The large bulk of the payments at issue cover AIG Financial Products, the unit of the company that sold credit default swaps, the risky contracts that caused massive losses for the insurer.
A white paper prepared by the company says that AIG is contractually obligated to pay a total of about $165 million of previously awarded "retention pay" to employees in this unit by Sunday, March 15. The document says that another $55 million in retention pay has already been distributed to about 400 AIG Financial Products employees.
The company says in the paper it will work to reduce the amounts paid for 2009 and believes it can trim those payments by at least 30 percent.
Bonus programs at financial companies have come under harsh scrutiny after the government began loaning them billions of dollars to keep the institutions afloat. AIG is the largest recipient of government support in the current financial crisis.
AIG also pledged to Geithner that it would also restructure $9.6 million in bonuses scheduled to go a group that covers the top 50 executives.
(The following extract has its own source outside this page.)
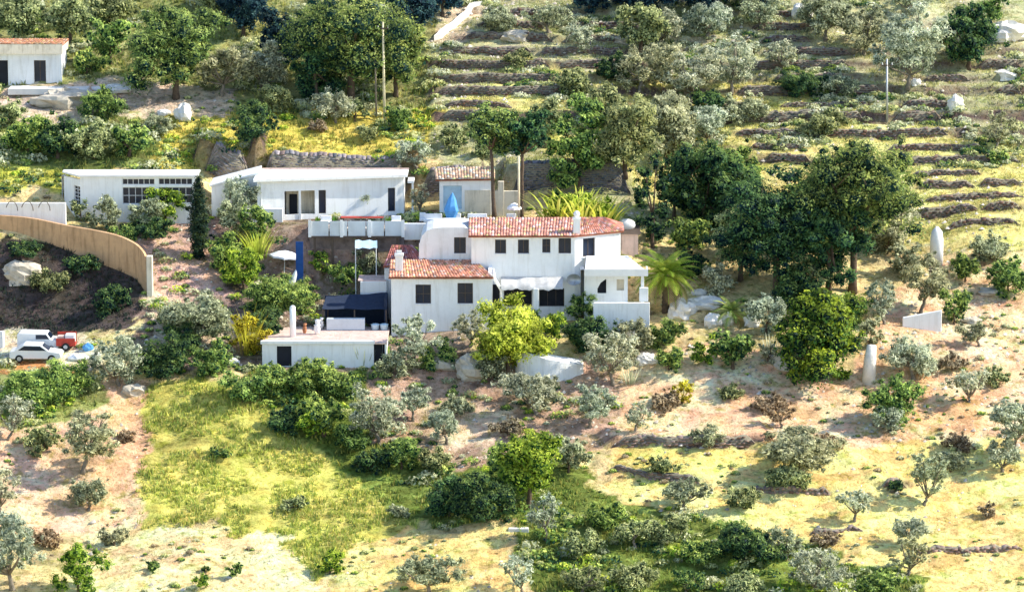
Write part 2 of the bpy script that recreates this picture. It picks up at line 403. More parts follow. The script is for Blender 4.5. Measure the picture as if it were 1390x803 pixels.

Liddy and six other executives have agreed to forgo bonuses.
The group of top executives getting bonuses will receive half of the $9.6 million now, with the average payment around $112,000.
This group will get another 25 percent on July 14 and the final 25 percent on September 15. But these payments will be contingent on the AIG board determining that the company is meeting the goals the government has set for dealing with the company's financial troubles.
The Obama administration has vowed to put in place reforms in the $700 billion financial rescue program in an effort to deal with growing public anger over how the program was operated during the Bush administration.
That anger has focused in part on payouts of millions of dollars in bonuses by financial firms getting taxpayer support.
In his letter, Liddy told Geithner, "We believe there will be considerably greater flexibility to reduce contractual payments in respect of 2009 and AIG intends to use its best efforts to do so."
But he also told Geithner that he felt it could be harmful to the company if the government continued to press for reductions in executive compensation.
"We cannot attract and retain the best and brightest talent to lead and staff the AIG businesses, which are now being operated principally on behalf of the American taxpayers — if employees believe their compensation is subject to continued and arbitrary adjustment by the U.S. Treasury," Liddy said.